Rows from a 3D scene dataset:
○ ○ ○ ○ ○ ○ ○
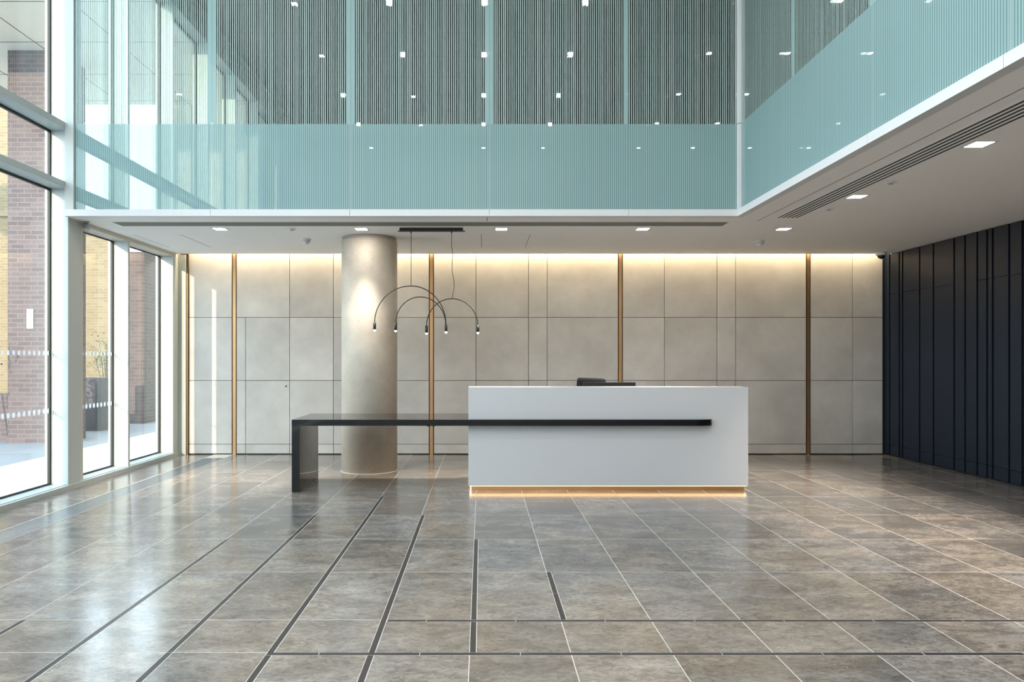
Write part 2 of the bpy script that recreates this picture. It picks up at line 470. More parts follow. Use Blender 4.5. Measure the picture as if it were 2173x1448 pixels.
# trench heater grille along the facade
gr = thing('floor_grille', 'long narrow metal slatted grille set in the floor along the glazed wall', 'floor grille', (GX0, 3.0, 0))
b = B(); n = 0; y = 1.2
while y < 10.3:
    bx(b, GX0 + .012, GX1 - .012, y, y + .011, -.0015, .0012); y += .022
obj('slats', b, M['grille'], gr)
b = B(); bx(b, GX0, GX0 + .010, 1.2, 10.31, -.0015, .0020); bx(b, GX1 - .010, GX1, 1.2, 10.31, -.0015, .0020); bx(b, GX0, GX1, 10.30, 10.312, -.0015, .0020)
obj('frame', b, M['grille_edge'], gr)

# ------------------------------------------------------------------ back wall
def px(p, d=YW): return (p - VX) * d / FPX
def pz(p, d=YW): return CAMZ - (p - VY) * d / FPX
wb = B()
brass = [497, 915.5, 1316.5, 1715.5]
bw = .034   # half width of the brass channel
zr = [.012, .152, 1.083, 2.007, 3.10]
def panel(x0, x1, z0, z1, g=.0045):
    bx(wb, x0 + g, x1 - g, YW, YW + .03, z0 + g, z1 - g, 0)
segs = [[-4.29, px(497) - bw], [px(497) + bw, px(915.5) - bw], [px(915.5) + bw, px(1316.5) - bw], [px(1316.5) + bw, px(1715.5) - bw], [px(1715.5) + bw, XR - .03]]
joints_all = [614.5, 707.5, 1010, 1121.5, 1161, 1410, 1521.5, 1561, 1809]
door_joint = 521
for a, c in segs:
    for r in range(4):
        js = [px(j) for j in joints_all]
        if r < 3: js.append(px(door_joint))
        xs = sorted([a] + [j for j in js if a < j < c] + [c])
        for u, v in zip(xs, xs[1:]): panel(u, v, zr[r], zr[r + 1], .0036)
bx(wb, -4.62, XR + .1, YW + .028, YW + .25, 0, 3.2, 1)
wall_back = struct('wall_back', wb, [M['stone'], M['joint']])
b = B()
lathe(b, [(.0, 0), (.012, 0), (.012, .004), (0, .004)], seg=16)
bmesh.ops.rotate(b, matrix=Matrix.Rotation(R(90), 3, 'X'), cent=(0,0,0), verts=b.verts)
bmesh.ops.translate(b, vec=(px(607), YW - .0005, pz(820)), verts=b.verts)
lk = obj('door_lock', b, M['plastic'], wall_back)

def brass_trim(n, xc, half):
    b = B()
    bx(b, xc - half + .011, xc + half - .011, YW + .002, YW + .026, 0, 3.1, 0)
    bx(b, xc - half, xc + half, YW + .018, YW + .0278, 0, 3.1, 1)
    o = struct(f'trim_{n}', b, [M['brass'], M['bronze']], bevel=0)
    return o
for i, p in enumerate(brass): brass_trim(i + 1, px(p), bw)
# left end: white return with a narrow brass edge
b = B(); bx(b, XG, -4.31, YW - .05, YW + .03, 0, ZS, 0)
struct('wall_return', b, M['frame'])
b = B(); bx(b, -4.31, -4.285, YW - .035, YW + .02, 0, 3.1, 0)
struct('trim_5', b, [M['bronze']])

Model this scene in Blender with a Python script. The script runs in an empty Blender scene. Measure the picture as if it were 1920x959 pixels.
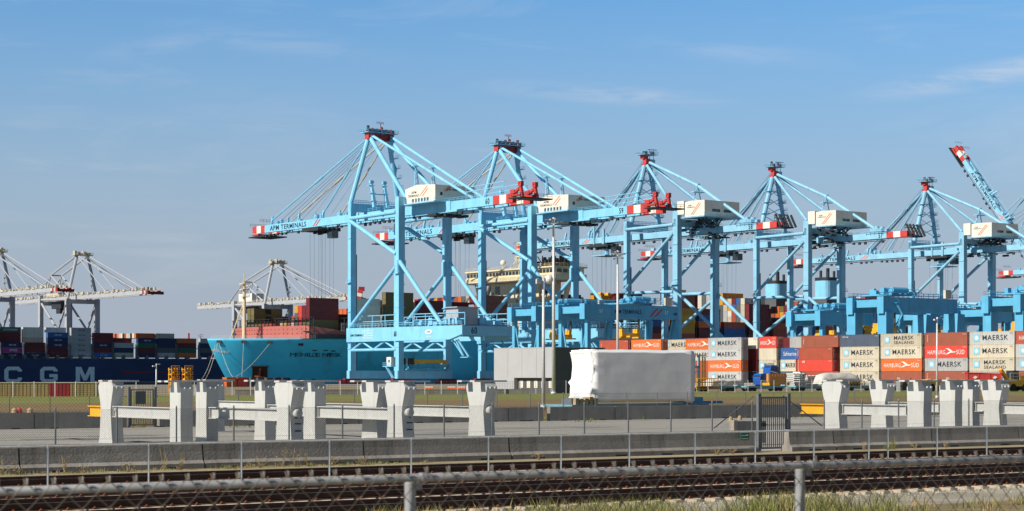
import bpy, bmesh, math, random
from mathutils import Vector, Matrix
R = math.radians
random.seed(11)
C = bpy.context.scene.collection
S = bpy.context.scene
F = 3475.0; HY = 705.0; HC = 3.0            # focal length and horizon row in 1920 px units, eye height

# ------------------------------------------------------------------ camera, world, sun, exposure
cam = bpy.data.cameras.new('camera'); co = bpy.data.objects.new('camera', cam); C.objects.link(co)
co.location = (0, 0, HC); co.rotation_euler = (R(90), 0, 0)
cam.sensor_width = 36; cam.lens = 36 * F / 1920; cam.shift_y = (HY - 479.5) / 1920
cam.clip_start = .1; cam.clip_end = 60000
cam.dof.use_dof = True; cam.dof.focus_distance = 160; cam.dof.aperture_fstop = 8.5
S.camera = co
S.render.engine = 'CYCLES'
S.render.resolution_x = 1024; S.render.resolution_y = 511
SUNV = Vector((-.84, -.545, 0)).normalized() * math.cos(R(37)) + Vector((0, 0, math.sin(R(37))))
w = bpy.data.worlds.new('World'); S.world = w; w.use_nodes = True
nt = w.node_tree; nt.nodes.clear(); N = nt.nodes.new; L = nt.links.new
out = N('ShaderNodeOutputWorld'); bg = N('ShaderNodeBackground'); sky = N('ShaderNodeTexSky')
sky.sky_type = 'NISHITA'; sky.sun_disc = False; sky.sun_elevation = R(37)
sky.sun_rotation = math.atan2(SUNV.x, SUNV.y)
sky.air_density = 1.0; sky.dust_density = 1.2; sky.ozone_density = 2.0; sky.altitude = 10
bg.inputs[1].default_value = .103
tc = N('ShaderNodeTexCoord'); mp = N('ShaderNodeMapping'); mp.inputs['Scale'].default_value = (2.2, 2.2, 15)
mp.inputs['Rotation'].default_value = (0, R(4), 0)
n1 = N('ShaderNodeTexNoise'); n1.inputs['Scale'].default_value = 2.6; n1.inputs['Detail'].default_value = 9; n1.inputs['Roughness'].default_value = .62; n1.inputs['Distortion'].default_value = .7
r1 = N('ShaderNodeValToRGB'); r1.color_ramp.elements[0].position = .54; r1.color_ramp.elements[1].position = .80
r1.color_ramp.elements[1].color = (.22, .22, .22, 1)
mxc = N('ShaderNodeMix'); mxc.data_type = 'RGBA'; mxc.inputs['B'].default_value = (6.2, 6.4, 6.9, 1)
# the lowest few degrees of air are a dull mauve grey, as on a hazy autumn day
sep = N('ShaderNodeSeparateXYZ'); r2 = N('ShaderNodeValToRGB')
e = r2.color_ramp.elements; e[0].position = 0.0; e[0].color = (1, 1, 1, 1); e[1].position = .24; e[1].color = (0, 0, 0, 1)
r2.color_ramp.interpolation = 'EASE'
mxh = N('ShaderNodeMix'); mxh.data_type = 'RGBA'; mxh.inputs['B'].default_value = (3.5, 3.95, 4.75, 1)
tint = N('ShaderNodeMix'); tint.data_type = 'RGBA'; tint.blend_type = 'MULTIPLY'; tint.inputs['Factor'].default_value = 1; tint.inputs['B'].default_value = (.58, 1.0, 1.30, 1)
L(tc.outputs['Generated'], mp.inputs[0]); L(mp.outputs[0], n1.inputs[0]); L(n1.outputs[0], r1.inputs[0])
L(sky.outputs[0], tint.inputs['A'])
L(tc.outputs['Generated'], sep.inputs[0]); L(sep.outputs['Z'], r2.inputs[0]); L(r2.outputs[0], mxh.inputs['Factor'])
L(tint.outputs['Result'], mxh.inputs['A']); L(mxh.outputs['Result'], mxc.inputs['A'])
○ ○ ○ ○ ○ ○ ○
> Given problem:
Copy nothing but the lines from the first one in the listing through the line with "obj('frame', b, M['grille_edge'], gr)", and omit the pictures.

> Result of the task:
Write part 2 of the bpy script that recreates this picture. It picks up at line 470. More parts follow. Use Blender 4.5. Measure the picture as if it were 2173x1448 pixels.
# trench heater grille along the facade
gr = thing('floor_grille', 'long narrow metal slatted grille set in the floor along the glazed wall', 'floor grille', (GX0, 3.0, 0))
b = B(); n = 0; y = 1.2
while y < 10.3:
    bx(b, GX0 + .012, GX1 - .012, y, y + .011, -.0015, .0012); y += .022
obj('slats', b, M['grille'], gr)
b = B(); bx(b, GX0, GX0 + .010, 1.2, 10.31, -.0015, .0020); bx(b, GX1 - .010, GX1, 1.2, 10.31, -.0015, .0020); bx(b, GX0, GX1, 10.30, 10.312, -.0015, .0020)
obj('frame', b, M['grille_edge'], gr)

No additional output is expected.